音楽には色々なジャンルや表現方法があり、「良い音」にも様々な種類があります。僕はこの「良い音」を見つけるために、沢山の音楽を聴き、色々なプレイヤーと演奏をしました。その度に新しい発見がありますが、これが良い音だとハッキリ答えられないのが事実です。それほど音楽を表現することは深いと考えています。
第1巻では沢山の音楽を聴くとよいと書きました。例えばユーフォニアム奏者であればイギリスのスティーブン・ミードの演奏を聞いたことがあることでしょう。またユーフォニアム奏者だけに限らず、ニューヨーク・フィルハーモニックのトロンボーン奏者のジョゼフ・アレッシや、ウイーン・フィルハーモニー管弦楽団のトランペット奏者だったハンス・ガンシュなどのその時代を代表するプレイヤーたちの演奏に感動し、心を動かされたり勇気が湧いたりした人たちも多いのではないかと思います。

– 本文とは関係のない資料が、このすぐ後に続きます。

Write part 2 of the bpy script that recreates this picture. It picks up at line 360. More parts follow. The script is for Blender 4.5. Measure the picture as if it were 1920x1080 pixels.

彼らの音楽を聴きながら、彼らがどんな演奏をし、どんな音色を持っているのか、という興味を持つことが大切なことです。
彼らのような一流のプレイヤーをはじめ、プロで活躍している誰もが共通して練習しているのが、この第2巻にあるスケール(音階)やアルペジオ(分散和音)の練習だと思います。
楽曲のほとんどはスケールとアルペジオからできています。色々な調のスケールやアルペジオを練習することによって楽器を操る自由度が変わってきます。
ピアノは平均律で音程が作られていますが、管楽器は純正律で音程を作ることができるため、ハーモニーを作る時、とても細かい音程まで調整することができます。
その細かい音程をチューナーで測ったりするのではなく、なるべく自分の耳で判断できるように心がけてください。チューナーを使う場合は音を鳴らしてそこから同じ音程を取れるように練習するのも良いでしょう。また、3 度・5 度といった具合に音程を取れるようにしたいものです。もちろん最初は周りの人から音程を示してもらったり教えてもらうことが必要だと思います。また自分の演奏を録音してチェックすることもできると思います。
楽器の練習は毎日の積み重ねですが、その中に演奏のコツが潜んでいます。ゴルフでも野球でも何かコツを見つけることによって、その練習方法や考え方が変わり、技術が伸びる方もいるでしょう。演奏のコツを見つけるためのヒントをまとめたものがこのエチュードであると考えています。